#### Given material
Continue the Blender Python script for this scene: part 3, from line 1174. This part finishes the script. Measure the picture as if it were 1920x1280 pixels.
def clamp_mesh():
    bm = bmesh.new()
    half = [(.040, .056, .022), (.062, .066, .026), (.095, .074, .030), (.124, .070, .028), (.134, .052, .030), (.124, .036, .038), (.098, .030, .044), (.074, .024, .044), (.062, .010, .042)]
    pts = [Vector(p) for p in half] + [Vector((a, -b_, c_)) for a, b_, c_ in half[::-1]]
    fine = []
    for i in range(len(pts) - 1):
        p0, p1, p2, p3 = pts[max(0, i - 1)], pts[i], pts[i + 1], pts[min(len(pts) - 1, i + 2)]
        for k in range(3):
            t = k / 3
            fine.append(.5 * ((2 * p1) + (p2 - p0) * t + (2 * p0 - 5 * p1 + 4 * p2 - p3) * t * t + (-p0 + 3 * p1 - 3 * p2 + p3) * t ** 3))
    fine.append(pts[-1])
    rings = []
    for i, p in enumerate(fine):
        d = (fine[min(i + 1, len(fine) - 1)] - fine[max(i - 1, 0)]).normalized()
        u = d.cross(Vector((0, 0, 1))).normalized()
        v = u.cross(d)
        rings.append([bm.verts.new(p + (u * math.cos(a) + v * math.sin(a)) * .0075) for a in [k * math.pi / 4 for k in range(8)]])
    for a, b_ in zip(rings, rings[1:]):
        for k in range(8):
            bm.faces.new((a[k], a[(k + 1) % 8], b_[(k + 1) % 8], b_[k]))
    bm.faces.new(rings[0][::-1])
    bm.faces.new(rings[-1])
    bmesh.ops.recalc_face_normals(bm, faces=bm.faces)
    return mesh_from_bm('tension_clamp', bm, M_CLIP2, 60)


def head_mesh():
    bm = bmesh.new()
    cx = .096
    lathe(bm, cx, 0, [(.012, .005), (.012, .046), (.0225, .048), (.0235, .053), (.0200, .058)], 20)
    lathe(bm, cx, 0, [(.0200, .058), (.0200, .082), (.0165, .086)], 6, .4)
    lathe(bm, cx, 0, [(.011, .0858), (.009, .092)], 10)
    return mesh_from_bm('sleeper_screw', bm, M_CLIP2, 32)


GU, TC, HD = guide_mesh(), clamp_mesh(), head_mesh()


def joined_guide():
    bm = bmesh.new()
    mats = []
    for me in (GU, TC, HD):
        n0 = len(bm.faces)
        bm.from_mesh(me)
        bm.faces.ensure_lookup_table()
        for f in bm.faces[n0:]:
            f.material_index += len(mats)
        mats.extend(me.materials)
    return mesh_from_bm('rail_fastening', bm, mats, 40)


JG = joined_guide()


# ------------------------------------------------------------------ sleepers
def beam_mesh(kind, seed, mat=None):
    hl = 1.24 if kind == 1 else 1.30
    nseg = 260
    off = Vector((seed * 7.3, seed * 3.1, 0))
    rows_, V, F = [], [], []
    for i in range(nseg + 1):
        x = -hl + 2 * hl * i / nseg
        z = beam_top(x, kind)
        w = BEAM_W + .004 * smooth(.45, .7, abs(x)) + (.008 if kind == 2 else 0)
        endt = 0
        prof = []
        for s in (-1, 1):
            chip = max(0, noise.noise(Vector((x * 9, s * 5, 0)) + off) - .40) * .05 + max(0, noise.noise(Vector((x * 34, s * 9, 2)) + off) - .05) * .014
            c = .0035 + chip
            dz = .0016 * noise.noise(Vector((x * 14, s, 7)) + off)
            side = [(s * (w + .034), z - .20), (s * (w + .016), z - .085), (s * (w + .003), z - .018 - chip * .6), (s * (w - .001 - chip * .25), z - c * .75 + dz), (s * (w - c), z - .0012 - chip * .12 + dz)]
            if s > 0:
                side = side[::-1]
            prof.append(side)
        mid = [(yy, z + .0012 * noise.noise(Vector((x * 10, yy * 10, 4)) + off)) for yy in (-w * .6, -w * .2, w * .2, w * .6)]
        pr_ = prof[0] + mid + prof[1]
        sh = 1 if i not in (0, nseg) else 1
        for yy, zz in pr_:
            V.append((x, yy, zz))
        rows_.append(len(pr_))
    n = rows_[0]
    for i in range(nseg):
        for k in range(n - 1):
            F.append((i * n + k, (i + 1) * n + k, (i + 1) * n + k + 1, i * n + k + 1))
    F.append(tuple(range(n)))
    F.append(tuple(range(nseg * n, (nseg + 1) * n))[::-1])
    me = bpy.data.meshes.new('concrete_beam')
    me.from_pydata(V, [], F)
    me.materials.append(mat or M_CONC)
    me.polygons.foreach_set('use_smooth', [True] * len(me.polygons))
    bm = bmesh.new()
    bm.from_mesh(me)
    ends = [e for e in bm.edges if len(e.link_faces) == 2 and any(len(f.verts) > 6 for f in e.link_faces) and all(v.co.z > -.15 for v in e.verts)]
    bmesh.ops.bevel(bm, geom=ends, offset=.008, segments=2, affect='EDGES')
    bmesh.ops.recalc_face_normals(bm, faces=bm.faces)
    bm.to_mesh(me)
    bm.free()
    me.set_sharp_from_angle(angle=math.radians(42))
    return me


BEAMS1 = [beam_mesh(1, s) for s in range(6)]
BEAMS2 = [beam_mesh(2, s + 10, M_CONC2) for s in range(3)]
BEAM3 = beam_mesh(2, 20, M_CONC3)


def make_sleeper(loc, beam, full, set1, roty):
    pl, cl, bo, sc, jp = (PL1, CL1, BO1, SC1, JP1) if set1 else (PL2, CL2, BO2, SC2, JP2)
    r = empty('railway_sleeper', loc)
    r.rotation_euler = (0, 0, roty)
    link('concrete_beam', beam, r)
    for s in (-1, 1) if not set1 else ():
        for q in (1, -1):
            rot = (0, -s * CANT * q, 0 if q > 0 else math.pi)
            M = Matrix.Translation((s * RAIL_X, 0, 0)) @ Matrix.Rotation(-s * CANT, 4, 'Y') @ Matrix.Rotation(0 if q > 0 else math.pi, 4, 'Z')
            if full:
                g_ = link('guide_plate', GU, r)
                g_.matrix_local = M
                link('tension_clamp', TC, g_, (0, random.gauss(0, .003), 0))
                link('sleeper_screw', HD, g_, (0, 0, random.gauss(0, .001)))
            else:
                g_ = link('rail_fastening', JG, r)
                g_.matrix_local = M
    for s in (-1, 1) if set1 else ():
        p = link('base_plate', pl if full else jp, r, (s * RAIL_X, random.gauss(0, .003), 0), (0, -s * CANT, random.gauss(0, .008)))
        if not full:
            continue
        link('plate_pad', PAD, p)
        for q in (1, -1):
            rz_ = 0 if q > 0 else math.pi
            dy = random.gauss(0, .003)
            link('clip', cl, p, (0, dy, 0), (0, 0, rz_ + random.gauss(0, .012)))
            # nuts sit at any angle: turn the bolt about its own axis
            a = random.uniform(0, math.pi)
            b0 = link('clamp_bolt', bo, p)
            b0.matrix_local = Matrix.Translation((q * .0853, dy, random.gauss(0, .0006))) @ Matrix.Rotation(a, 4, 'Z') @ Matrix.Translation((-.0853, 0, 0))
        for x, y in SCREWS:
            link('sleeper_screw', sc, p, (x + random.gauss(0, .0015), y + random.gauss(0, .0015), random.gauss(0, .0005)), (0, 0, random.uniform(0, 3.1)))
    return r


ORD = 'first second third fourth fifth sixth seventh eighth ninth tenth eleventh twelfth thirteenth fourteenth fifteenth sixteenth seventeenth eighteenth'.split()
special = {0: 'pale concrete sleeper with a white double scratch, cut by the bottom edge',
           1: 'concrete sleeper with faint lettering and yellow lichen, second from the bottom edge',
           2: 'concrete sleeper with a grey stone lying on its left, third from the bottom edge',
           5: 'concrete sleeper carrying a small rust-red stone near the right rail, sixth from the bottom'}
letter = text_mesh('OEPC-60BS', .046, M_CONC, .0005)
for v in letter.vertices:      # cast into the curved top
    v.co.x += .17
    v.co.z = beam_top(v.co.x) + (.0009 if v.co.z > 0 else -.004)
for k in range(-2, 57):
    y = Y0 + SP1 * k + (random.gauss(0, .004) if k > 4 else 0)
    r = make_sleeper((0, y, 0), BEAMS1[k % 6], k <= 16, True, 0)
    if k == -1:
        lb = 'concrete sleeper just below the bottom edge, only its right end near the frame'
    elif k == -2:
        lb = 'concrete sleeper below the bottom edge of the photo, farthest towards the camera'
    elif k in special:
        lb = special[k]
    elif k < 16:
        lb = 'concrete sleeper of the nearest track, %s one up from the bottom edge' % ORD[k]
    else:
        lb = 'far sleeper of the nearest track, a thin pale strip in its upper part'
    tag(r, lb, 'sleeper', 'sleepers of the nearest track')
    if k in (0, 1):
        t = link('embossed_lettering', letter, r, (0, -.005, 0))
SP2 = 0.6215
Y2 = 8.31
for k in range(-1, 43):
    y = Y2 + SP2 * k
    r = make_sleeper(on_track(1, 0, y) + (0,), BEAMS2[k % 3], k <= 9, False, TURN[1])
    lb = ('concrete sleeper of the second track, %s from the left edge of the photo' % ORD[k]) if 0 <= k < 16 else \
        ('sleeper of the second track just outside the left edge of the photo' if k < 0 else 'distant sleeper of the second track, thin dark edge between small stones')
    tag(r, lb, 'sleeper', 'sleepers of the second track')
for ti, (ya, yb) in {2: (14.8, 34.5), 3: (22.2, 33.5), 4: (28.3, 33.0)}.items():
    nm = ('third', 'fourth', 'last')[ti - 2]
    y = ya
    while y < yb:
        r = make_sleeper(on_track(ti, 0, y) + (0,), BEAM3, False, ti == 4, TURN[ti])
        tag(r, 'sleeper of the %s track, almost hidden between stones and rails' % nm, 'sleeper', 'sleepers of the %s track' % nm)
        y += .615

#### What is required
Only the lines from the beginning of the material to the line containing "GU, TC, HD = guide_mesh(), clamp_mesh(), head_mesh()" should be echoed, verbatim and in full.

#### Solved problem
Continue the Blender Python script for this scene: part 3, from line 1174. This part finishes the script. Measure the picture as if it were 1920x1280 pixels.
def clamp_mesh():
    bm = bmesh.new()
    half = [(.040, .056, .022), (.062, .066, .026), (.095, .074, .030), (.124, .070, .028), (.134, .052, .030), (.124, .036, .038), (.098, .030, .044), (.074, .024, .044), (.062, .010, .042)]
    pts = [Vector(p) for p in half] + [Vector((a, -b_, c_)) for a, b_, c_ in half[::-1]]
    fine = []
    for i in range(len(pts) - 1):
        p0, p1, p2, p3 = pts[max(0, i - 1)], pts[i], pts[i + 1], pts[min(len(pts) - 1, i + 2)]
        for k in range(3):
            t = k / 3
            fine.append(.5 * ((2 * p1) + (p2 - p0) * t + (2 * p0 - 5 * p1 + 4 * p2 - p3) * t * t + (-p0 + 3 * p1 - 3 * p2 + p3) * t ** 3))
    fine.append(pts[-1])
    rings = []
    for i, p in enumerate(fine):
        d = (fine[min(i + 1, len(fine) - 1)] - fine[max(i - 1, 0)]).normalized()
        u = d.cross(Vector((0, 0, 1))).normalized()
        v = u.cross(d)
        rings.append([bm.verts.new(p + (u * math.cos(a) + v * math.sin(a)) * .0075) for a in [k * math.pi / 4 for k in range(8)]])
    for a, b_ in zip(rings, rings[1:]):
        for k in range(8):
            bm.faces.new((a[k], a[(k + 1) % 8], b_[(k + 1) % 8], b_[k]))
    bm.faces.new(rings[0][::-1])
    bm.faces.new(rings[-1])
    bmesh.ops.recalc_face_normals(bm, faces=bm.faces)
    return mesh_from_bm('tension_clamp', bm, M_CLIP2, 60)


def head_mesh():
    bm = bmesh.new()
    cx = .096
    lathe(bm, cx, 0, [(.012, .005), (.012, .046), (.0225, .048), (.0235, .053), (.0200, .058)], 20)
    lathe(bm, cx, 0, [(.0200, .058), (.0200, .082), (.0165, .086)], 6, .4)
    lathe(bm, cx, 0, [(.011, .0858), (.009, .092)], 10)
    return mesh_from_bm('sleeper_screw', bm, M_CLIP2, 32)


GU, TC, HD = guide_mesh(), clamp_mesh(), head_mesh()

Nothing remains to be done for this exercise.